1) Is the company licensed?

The Department of Transportation is where the auto transport service provider will need to register. This means that you should be able to see the shipping company ‘DOT’ number. There is also the Federal Motor Carrier Safety Administration website where you can check their Motor Carrier number. For shipping abroad you would want to check out the Federal Maritime Commission. It can be checked here -

2) What does the transport offer for services?

When first talking to the shipping company ask them what services they offer. It might be that they have restrictions on the type or size of vehicle that they are willing to transport. Also, ask about enclosed or open. Enclosed Trailers keep cars out of the elements, but is more expensive. Open Trailers are the most common mode of transportation.

3) What is the cost?

This is not the same for everyone. Costs may vary depending on the company. It might be good to get quotes from a few companies for comparison and make sure that you understand exactly what’s included. This helps you understand any extra charges that you didn’t know about. Companies in general should be willing to provide you with a free estimate. With every price you might want to ask if the price can be negotiated since you may or may not have more then one vehicle to ship.

4) What about insurance?

Your personal vehicle insurance will probably not cover the transport. Ask the shipping company about their insurance and make sure that you will be covered. It would be good to know at what level your vehicle will be protected while being shipped. See if it is possible to adjust if the insurance does not seem to be enough.

5) What documents do you need to provide?

Check with your transport company to find out exactly what papers they will need.

6) How would you get your car ready to be transported?

You need to make sure that the car is empty of belongings. Shipping companies are not allowed to have household items in the car during transport. Also, Department of Transport requires keys to be provided to the transporter while being transported. It is recommended that you have a quarter tank of gas so that you can avoid any extra charges for weight.

7) How much time will it take to ship?

Shipping will vary depending on the company, how the vehicle is being shipped and distance. There are times when it is difficult to guarantee a delivery date. In general, coast to coast can take 1-2 weeks while shorter distances a few days.

8) What about payment arrangements?

This depends on the shipping company. Some will want the money up front in full. Some will take a deposit and the rest payed when delivered. It will be important to ask about what method is being used and if they prefer check or credit card. It is never a good idea to pay for services, in full, before services are rendered.

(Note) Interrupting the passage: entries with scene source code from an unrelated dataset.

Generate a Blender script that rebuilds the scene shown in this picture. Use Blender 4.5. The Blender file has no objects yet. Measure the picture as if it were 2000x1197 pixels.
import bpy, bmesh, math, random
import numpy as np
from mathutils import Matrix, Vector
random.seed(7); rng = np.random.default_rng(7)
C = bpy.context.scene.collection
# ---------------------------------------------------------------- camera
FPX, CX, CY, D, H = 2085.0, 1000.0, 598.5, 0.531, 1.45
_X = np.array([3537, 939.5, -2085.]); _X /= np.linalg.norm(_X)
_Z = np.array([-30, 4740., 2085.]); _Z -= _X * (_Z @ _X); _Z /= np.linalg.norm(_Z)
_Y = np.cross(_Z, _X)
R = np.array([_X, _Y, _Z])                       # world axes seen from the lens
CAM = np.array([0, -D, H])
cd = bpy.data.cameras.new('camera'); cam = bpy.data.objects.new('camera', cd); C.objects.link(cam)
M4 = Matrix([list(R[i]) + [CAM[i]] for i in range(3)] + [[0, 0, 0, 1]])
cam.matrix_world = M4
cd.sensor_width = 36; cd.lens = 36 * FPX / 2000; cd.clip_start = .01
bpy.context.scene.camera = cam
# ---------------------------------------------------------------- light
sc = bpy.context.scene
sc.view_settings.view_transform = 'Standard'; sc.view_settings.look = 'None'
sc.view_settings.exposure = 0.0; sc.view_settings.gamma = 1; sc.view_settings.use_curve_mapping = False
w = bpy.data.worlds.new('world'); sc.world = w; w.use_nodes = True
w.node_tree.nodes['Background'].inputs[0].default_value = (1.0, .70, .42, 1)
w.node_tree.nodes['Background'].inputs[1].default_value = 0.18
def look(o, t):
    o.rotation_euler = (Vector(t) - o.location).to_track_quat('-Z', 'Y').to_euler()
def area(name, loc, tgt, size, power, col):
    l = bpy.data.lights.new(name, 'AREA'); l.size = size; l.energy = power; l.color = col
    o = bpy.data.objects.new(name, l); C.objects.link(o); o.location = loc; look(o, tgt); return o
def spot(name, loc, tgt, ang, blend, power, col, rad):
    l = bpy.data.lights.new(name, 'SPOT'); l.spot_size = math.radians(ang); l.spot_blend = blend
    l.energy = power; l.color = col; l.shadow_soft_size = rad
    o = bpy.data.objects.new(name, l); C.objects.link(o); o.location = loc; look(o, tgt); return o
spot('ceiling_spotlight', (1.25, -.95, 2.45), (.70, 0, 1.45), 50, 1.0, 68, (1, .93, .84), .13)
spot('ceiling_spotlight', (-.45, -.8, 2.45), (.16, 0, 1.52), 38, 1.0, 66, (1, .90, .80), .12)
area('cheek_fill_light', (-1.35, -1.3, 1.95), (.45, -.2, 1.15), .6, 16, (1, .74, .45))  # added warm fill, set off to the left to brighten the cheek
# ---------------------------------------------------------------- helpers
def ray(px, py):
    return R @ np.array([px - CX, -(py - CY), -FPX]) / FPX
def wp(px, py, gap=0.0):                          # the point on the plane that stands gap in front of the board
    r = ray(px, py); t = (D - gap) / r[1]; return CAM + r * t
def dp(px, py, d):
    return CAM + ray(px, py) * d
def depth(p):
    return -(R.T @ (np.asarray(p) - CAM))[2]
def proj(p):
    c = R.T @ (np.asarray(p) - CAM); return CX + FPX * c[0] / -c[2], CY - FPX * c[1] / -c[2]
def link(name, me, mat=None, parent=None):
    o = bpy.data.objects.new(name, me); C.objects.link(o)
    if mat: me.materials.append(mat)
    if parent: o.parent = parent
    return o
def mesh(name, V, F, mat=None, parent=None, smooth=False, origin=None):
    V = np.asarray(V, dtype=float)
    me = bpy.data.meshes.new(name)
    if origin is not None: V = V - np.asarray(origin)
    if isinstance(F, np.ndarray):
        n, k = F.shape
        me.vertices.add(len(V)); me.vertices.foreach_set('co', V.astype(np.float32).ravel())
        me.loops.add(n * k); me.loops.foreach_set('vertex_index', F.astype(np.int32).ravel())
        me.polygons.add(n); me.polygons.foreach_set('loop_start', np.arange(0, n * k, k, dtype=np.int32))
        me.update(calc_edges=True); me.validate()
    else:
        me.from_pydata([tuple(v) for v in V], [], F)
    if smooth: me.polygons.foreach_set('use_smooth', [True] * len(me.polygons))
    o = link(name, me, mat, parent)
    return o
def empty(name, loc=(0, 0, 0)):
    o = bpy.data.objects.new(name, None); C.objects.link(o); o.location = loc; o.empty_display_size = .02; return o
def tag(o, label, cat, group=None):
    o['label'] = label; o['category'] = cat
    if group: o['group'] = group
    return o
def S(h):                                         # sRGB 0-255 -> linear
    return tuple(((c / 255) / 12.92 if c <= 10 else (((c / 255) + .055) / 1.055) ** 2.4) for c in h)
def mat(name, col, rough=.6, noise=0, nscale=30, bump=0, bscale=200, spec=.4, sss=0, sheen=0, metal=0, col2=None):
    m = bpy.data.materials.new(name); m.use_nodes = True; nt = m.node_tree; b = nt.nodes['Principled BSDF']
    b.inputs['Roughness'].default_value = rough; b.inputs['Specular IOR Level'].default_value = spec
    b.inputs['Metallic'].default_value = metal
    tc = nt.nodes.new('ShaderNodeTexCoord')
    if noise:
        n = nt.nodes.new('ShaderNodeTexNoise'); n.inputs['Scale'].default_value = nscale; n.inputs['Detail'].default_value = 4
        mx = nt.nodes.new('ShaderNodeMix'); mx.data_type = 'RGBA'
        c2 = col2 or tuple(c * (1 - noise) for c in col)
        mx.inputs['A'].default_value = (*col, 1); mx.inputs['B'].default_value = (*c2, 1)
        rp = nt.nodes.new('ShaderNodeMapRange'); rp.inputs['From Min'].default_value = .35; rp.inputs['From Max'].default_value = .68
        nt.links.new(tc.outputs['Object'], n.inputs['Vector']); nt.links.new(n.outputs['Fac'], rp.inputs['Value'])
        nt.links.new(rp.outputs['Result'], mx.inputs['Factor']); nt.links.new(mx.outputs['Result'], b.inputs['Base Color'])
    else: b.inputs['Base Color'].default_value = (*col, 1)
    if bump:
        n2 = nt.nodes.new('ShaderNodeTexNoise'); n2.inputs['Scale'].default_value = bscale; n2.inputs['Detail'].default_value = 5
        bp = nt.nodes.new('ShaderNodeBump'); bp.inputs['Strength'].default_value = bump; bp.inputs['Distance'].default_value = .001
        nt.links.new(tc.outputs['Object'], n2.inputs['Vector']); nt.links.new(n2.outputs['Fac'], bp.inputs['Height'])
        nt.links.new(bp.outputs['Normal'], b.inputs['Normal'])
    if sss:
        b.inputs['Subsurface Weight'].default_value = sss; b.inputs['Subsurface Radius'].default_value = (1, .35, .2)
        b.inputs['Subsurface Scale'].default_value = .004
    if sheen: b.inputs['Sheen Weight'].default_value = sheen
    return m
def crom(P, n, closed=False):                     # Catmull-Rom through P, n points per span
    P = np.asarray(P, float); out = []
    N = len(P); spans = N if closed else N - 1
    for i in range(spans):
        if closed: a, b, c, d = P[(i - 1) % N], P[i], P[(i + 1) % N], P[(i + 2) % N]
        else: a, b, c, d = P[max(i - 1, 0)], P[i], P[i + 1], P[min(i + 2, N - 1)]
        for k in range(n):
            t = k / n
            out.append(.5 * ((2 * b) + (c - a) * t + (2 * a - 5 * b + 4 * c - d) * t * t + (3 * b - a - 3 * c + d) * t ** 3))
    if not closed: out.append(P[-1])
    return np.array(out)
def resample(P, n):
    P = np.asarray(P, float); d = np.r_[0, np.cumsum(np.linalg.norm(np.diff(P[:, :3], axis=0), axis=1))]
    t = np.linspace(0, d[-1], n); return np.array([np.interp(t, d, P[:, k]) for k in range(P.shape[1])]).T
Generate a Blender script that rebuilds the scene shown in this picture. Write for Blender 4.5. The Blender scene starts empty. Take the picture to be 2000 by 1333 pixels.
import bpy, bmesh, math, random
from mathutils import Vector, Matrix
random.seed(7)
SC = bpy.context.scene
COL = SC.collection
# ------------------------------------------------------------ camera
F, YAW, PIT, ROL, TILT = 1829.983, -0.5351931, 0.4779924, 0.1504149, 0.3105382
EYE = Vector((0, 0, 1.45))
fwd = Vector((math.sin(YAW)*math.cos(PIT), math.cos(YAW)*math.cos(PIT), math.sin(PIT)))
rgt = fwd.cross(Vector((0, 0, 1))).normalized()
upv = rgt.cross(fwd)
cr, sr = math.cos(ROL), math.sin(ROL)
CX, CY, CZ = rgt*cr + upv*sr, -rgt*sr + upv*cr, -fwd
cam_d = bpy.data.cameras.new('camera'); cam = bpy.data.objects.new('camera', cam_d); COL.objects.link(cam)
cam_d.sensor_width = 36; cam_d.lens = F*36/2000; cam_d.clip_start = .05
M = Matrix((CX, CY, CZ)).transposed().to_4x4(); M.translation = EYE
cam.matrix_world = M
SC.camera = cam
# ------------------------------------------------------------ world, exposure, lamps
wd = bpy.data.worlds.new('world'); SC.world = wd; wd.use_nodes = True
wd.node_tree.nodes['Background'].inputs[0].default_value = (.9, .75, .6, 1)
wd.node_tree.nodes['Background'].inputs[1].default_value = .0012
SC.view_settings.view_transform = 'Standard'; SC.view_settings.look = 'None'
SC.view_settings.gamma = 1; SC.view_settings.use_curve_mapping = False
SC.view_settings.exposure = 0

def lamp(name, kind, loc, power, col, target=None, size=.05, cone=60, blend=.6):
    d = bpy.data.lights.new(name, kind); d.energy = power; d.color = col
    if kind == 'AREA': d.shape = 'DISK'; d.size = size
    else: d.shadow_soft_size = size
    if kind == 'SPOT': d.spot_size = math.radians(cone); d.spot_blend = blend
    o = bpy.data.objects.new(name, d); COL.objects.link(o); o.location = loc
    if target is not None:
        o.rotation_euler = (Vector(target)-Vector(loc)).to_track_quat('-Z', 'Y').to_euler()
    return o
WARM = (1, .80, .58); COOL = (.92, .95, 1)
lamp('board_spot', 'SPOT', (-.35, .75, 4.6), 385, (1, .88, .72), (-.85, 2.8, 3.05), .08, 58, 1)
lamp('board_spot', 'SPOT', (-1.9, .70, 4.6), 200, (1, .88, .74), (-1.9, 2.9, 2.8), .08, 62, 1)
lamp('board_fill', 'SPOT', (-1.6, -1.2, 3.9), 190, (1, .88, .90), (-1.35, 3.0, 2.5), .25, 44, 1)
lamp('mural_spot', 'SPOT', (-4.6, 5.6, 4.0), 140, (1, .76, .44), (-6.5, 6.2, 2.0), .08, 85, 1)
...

9) What actions does the company take to make sure my car is protected?

The company, upon picking up the car, with conduct an inspection and often times take pictures. You both will agree on the condition of the car. When the car is delivered a similar inspection of the vehicle will be conducted.

10) What will happen if the vehicle is damaged in any way?

At delivery you will want to take pictures of the damage, if any, and inspect the car. This would be a good time to use your smart phone or camera to get those pictures. This should be documented and signed by the driver. With this information you will be able to make a claim through the service provider.